The principles for Fathers
There are three bits of advice
for fathers that Paul gives here, and all are timeless:
First, he says do not
"exasperate" your children. The Greek has two words tied together in
this. The first is "para", from which we get our word
"parallel", which means "to be along side." The second is
"orge", from which we get our word "orgy", which really
means an outburst of uncontrolled passion. We are to treat our children so
that we do not bring them to the point of bursting out in uncontrolled passion.
Next, and note the parallel to
the way the Lord disciplines us, is the concept of training. The root of this
in the Greek word is the concept of repetition; the King James used the word
"nurture," as one would care for plants in a garden. This is not a
favorite concept of educators today, for repetition - drill, for the math
teacher - is not nearly as much fun as other aspects of teaching. He did not
say that it is fun; he said is was required. Remember how the children were
to be taught the Passover each year?
Indeed, failure to provide such repetitive training is considered a rejection
of your children - disowning them:
(Heb 12:7-8 NIV)
Endure hardship as discipline; God is treating you as sons.
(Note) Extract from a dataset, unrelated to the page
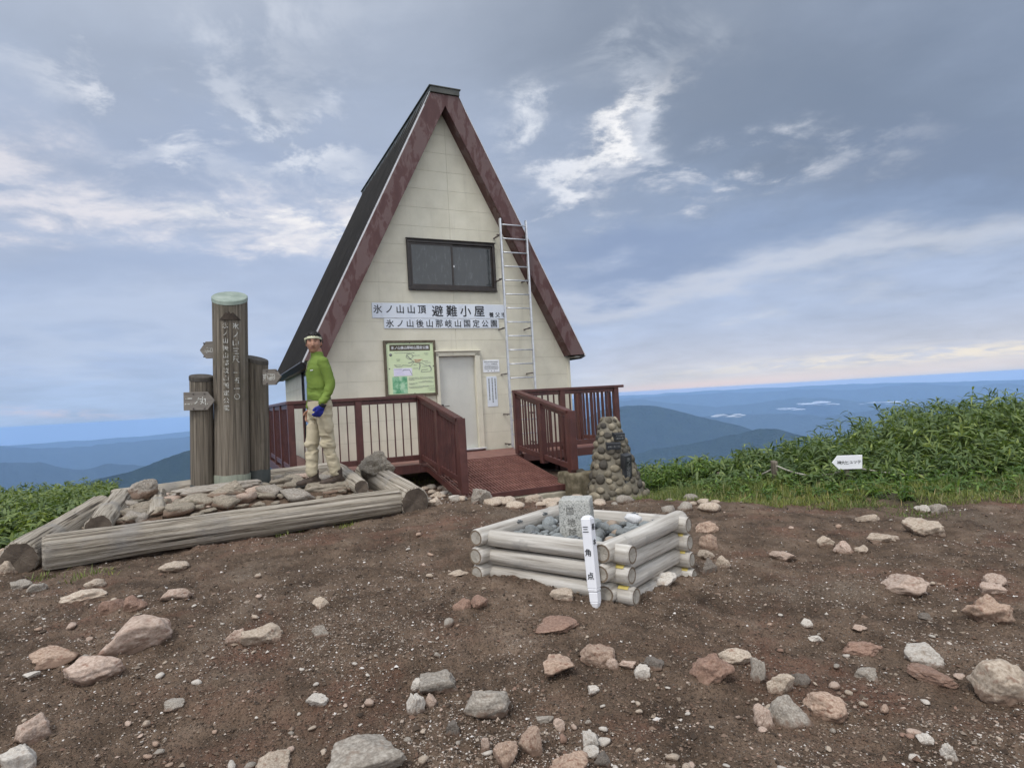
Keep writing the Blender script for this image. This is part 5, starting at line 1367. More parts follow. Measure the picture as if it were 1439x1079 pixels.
# ------------------------------------------------------------------ cobbled cairn with plaques
cb = at(866, 697, 9.3); CZ = cb.z - .03
cairn = thing('cairn_monument', 'tapering cobblestone cairn with dark plaques between the hut deck and the bushes', 'monument', (cb.x, cb.y, CZ), math.radians(8))
HC = 1.22
def crad(z):
    f = z / HC
    return np.interp(f, [0, .07, .075, .3, .6, .8, .92, 1.0], [.46, .455, .42, .345, .25, .185, .14, .07])
lean = lambda z: -.045 * z
def csurf(th_, z, r=None):
    r = crad(z) if r is None else r
    k = (abs(math.cos(th_)) ** 4 + abs(math.sin(th_)) ** 4) ** (-.25)      # squarish plan
    k = 1 + (k - 1) * .55
    return Vector((r * k * math.cos(th_) + lean(z), r * k * math.sin(th_) * .85, z))
V, F = [], []; nz, nt = 40, 40
for i in range(nz):
    for k in range(nt): V.append(csurf(2 * math.pi * k / nt, HC * i / (nz - 1)) * 1.0)
for i in range(nz - 1):
    for k in range(nt): F.append((i * nt + k, i * nt + (k + 1) % nt, (i + 1) * nt + (k + 1) % nt, (i + 1) * nt + k))
F.append(tuple(range((nz - 1) * nt, nz * nt)))
me = bpy.data.meshes.new('mortar_body'); me.from_pydata(V, [], F); link('mortar_body', me, MATS['mortar'], cairn)
random.seed(14); stones = []; Vs = []; Fs = []; tint = []; tr_ = 0
PLQ = [(-1.50, .515, .50, .115, .44, 1.0), (-1.62, 0, 0, 0, 0, 0)]
while len(stones) < 330 and tr_ < 30000:
    tr_ += 1; z = random.random() ** 1.25 * HC * .97; th_ = random.uniform(-3.3, .25); s = random.uniform(.055, .095) * (1 - .25 * z / HC) if len(stones) < 105 else random.uniform(.022, .05)
    c = csurf(th_, z)
    if any((c - a).length < (s + b) * .80 for a, b in stones): continue
    stones.append((c, s))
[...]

For what son is not
disciplined by his father? {8} If you are not disciplined (and everyone
undergoes discipline), then you are illegitimate children and not true sons.
Finally, there is instruction.
The word in the King James is "admonition." It is a word which means
teaching in the intellectual sense. If repetition drills things into the soul,
this is the way to the mind. Proverbs is the book of such instruction (along
with James in the New Testament). Interestingly, Proverbs gives us
illustrations which indicate that such teaching is not just for early
childhood:
·
Proverbs 4:1-9 is a clear lesson on the value of wisdom for the
young child.
·
But Proverbs 6:20-35 (and also Proverbs 23:22-35) are clearly
lessons to a child who is contemplating adultery!
So we see that even older
children are to be instructed by their parents! If you see your grown child
chasing after another man's wife, would you not warn him?
There it is: another example of
the right relationship. Each has duties to the other; the child to honor the
parents, the father to treat the child gently but firmly, training and
instructing him. To each as is his due. Next week, we shall see the same
principle found in our daily living.